Look through the material below and count the lines with the string "Treat". Report only the count.

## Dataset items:
★ ★ ★ ★ ★
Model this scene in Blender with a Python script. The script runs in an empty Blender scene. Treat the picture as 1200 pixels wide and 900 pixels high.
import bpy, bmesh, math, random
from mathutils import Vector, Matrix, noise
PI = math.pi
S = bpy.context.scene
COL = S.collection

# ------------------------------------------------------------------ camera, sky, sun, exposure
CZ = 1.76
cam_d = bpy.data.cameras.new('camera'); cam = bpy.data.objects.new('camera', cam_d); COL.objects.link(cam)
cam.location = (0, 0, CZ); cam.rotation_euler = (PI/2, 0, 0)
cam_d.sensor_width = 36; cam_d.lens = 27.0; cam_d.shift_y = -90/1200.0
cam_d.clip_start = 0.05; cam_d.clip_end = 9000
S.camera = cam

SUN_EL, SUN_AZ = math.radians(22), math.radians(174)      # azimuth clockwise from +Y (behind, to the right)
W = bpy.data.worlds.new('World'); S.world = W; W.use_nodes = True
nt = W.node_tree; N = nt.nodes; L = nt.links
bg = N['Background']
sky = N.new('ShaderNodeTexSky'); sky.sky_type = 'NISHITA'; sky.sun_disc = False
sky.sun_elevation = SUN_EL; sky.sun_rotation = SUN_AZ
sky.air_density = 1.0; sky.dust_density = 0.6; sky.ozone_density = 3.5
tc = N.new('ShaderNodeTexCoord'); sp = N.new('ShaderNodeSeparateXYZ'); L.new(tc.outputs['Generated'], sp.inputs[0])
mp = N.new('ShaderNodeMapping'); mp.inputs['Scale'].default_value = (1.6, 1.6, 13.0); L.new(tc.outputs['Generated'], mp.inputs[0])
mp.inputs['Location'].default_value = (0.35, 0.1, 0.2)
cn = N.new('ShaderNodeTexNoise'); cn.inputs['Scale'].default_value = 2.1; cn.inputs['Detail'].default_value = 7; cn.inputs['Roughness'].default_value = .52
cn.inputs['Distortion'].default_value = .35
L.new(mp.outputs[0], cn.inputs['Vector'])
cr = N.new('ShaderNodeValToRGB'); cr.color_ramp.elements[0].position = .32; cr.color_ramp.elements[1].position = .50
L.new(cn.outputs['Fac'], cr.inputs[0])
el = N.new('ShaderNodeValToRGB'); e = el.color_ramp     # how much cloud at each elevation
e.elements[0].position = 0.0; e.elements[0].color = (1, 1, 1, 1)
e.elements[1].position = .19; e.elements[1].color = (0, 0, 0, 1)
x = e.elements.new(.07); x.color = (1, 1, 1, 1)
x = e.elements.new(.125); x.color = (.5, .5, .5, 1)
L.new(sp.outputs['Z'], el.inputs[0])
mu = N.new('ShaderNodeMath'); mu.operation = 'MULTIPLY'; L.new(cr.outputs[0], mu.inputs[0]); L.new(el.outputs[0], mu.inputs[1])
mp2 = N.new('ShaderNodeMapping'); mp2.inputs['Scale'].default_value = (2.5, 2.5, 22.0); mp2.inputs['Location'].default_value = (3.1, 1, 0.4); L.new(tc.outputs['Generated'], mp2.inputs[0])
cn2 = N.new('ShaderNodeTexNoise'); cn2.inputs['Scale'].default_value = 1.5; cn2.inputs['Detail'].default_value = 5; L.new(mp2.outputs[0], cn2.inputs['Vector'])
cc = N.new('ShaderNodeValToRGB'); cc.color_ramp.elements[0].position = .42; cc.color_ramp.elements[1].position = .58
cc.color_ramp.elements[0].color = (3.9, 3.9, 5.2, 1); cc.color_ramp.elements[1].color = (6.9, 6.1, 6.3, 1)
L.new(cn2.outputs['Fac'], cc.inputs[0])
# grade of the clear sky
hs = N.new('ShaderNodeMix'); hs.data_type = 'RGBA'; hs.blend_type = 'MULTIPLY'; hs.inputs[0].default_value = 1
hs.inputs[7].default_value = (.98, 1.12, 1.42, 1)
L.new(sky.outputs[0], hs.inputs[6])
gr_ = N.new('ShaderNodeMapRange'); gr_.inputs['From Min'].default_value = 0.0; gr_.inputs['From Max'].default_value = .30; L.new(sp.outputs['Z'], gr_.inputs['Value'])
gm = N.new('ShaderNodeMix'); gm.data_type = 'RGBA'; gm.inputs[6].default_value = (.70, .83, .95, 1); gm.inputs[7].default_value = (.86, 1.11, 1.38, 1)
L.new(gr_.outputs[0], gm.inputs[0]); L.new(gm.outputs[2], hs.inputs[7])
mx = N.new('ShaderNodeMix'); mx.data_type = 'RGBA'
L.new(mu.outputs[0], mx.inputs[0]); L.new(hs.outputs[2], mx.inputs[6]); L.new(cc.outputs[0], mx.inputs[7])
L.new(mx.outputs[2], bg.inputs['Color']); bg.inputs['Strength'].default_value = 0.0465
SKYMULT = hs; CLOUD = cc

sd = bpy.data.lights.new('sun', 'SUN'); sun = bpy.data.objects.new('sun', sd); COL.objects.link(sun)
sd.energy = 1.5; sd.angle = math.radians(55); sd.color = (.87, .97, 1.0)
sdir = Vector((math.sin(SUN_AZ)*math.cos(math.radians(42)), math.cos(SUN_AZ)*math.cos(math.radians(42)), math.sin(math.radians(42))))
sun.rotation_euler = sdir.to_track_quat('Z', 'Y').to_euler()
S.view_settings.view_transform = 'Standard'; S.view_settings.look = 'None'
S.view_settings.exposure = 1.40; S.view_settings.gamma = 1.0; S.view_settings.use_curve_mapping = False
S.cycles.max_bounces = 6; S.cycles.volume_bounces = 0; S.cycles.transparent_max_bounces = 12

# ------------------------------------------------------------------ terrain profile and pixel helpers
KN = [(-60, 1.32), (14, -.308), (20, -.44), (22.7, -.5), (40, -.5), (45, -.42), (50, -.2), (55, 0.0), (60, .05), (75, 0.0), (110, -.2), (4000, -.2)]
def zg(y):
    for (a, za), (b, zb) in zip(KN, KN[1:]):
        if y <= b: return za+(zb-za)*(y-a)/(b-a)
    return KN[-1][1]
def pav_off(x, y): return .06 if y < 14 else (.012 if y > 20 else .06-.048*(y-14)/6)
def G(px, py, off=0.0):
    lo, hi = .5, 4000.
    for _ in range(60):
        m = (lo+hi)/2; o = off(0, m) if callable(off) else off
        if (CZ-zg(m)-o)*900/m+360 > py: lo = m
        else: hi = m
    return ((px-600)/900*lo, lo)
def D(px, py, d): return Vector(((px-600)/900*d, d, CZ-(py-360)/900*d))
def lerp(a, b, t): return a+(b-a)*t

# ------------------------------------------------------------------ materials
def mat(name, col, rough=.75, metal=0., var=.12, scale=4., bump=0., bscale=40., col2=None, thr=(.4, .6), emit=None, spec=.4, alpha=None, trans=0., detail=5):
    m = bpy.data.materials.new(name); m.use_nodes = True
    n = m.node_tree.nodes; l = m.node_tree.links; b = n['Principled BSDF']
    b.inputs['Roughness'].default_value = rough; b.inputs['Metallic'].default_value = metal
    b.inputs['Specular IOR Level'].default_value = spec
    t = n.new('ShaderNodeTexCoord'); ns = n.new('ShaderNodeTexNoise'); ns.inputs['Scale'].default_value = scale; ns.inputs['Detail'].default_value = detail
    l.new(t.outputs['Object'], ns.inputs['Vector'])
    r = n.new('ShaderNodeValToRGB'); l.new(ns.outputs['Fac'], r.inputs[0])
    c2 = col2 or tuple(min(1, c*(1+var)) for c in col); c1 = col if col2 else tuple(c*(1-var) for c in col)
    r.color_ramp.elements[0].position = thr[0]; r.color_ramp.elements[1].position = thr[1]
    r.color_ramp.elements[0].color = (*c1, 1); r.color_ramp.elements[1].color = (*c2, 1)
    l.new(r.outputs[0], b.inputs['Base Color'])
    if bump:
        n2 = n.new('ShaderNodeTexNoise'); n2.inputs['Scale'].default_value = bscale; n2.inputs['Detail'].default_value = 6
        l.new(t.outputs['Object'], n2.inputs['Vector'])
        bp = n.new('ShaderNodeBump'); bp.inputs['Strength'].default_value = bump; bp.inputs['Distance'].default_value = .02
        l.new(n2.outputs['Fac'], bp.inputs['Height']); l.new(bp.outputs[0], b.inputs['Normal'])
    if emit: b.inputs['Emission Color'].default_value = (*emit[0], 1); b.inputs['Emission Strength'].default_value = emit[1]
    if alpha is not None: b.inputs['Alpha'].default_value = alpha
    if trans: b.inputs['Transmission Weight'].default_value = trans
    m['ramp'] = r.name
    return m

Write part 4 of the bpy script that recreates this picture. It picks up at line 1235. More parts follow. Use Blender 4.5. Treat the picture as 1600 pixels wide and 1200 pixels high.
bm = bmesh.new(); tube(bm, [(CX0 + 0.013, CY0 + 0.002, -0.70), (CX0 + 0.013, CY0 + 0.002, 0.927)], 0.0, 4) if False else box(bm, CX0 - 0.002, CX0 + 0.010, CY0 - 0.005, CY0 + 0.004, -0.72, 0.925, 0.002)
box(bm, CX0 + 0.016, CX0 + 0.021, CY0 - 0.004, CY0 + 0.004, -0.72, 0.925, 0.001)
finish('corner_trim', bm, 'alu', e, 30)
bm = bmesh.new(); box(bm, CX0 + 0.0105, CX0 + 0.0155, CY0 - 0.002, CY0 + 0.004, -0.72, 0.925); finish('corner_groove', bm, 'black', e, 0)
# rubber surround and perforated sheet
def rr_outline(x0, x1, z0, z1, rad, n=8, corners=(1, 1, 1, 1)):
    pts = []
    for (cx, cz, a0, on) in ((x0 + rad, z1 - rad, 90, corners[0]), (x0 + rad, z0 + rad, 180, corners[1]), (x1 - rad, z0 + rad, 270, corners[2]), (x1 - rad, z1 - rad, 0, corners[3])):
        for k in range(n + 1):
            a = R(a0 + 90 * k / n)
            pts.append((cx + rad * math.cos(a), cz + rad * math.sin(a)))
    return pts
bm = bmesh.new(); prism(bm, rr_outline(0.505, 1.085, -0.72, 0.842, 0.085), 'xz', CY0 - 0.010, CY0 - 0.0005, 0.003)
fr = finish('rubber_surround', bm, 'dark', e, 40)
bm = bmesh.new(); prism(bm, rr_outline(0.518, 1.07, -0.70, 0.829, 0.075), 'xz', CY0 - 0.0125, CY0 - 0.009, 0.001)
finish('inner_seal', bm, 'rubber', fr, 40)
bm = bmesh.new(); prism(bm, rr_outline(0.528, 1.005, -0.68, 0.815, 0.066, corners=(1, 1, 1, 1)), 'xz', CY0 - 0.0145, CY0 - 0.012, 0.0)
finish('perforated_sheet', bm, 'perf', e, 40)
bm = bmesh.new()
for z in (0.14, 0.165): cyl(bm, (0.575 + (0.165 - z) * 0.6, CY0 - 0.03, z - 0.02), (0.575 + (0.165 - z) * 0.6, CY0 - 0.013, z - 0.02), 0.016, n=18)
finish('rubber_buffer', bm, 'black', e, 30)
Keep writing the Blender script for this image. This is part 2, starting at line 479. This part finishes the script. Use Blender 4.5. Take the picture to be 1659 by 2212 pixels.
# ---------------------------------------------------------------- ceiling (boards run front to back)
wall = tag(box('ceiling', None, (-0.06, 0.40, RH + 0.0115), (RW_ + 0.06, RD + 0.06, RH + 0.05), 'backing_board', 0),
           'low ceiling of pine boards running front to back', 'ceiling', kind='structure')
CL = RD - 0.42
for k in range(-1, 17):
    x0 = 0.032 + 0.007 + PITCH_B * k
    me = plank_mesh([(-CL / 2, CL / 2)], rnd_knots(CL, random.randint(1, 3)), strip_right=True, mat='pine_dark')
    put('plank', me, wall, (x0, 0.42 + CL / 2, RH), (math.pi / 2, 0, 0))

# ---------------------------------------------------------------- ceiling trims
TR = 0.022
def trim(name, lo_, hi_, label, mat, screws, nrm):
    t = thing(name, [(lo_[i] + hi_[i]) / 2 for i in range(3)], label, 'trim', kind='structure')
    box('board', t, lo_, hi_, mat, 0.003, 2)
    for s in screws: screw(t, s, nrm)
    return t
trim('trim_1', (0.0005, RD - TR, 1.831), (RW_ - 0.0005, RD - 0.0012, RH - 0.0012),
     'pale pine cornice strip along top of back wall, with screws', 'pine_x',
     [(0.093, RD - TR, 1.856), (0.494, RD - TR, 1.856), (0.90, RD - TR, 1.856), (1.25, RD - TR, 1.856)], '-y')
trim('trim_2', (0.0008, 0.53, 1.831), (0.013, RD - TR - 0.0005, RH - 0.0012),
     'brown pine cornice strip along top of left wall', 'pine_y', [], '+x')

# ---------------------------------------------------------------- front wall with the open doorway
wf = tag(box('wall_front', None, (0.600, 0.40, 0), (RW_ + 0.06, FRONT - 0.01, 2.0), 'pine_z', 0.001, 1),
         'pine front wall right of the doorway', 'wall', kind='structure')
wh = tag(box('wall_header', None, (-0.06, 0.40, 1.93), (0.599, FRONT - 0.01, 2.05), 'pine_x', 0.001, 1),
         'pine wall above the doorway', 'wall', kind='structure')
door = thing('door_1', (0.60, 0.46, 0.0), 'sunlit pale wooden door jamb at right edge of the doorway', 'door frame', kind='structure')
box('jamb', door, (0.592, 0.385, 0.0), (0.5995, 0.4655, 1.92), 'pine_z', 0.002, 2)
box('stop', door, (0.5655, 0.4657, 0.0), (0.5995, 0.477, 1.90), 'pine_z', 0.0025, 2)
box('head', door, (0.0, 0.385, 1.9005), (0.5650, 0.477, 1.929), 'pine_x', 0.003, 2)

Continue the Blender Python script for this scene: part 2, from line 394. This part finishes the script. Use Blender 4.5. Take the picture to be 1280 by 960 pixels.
★ ★ ★ ★ ★
## Full answer:
2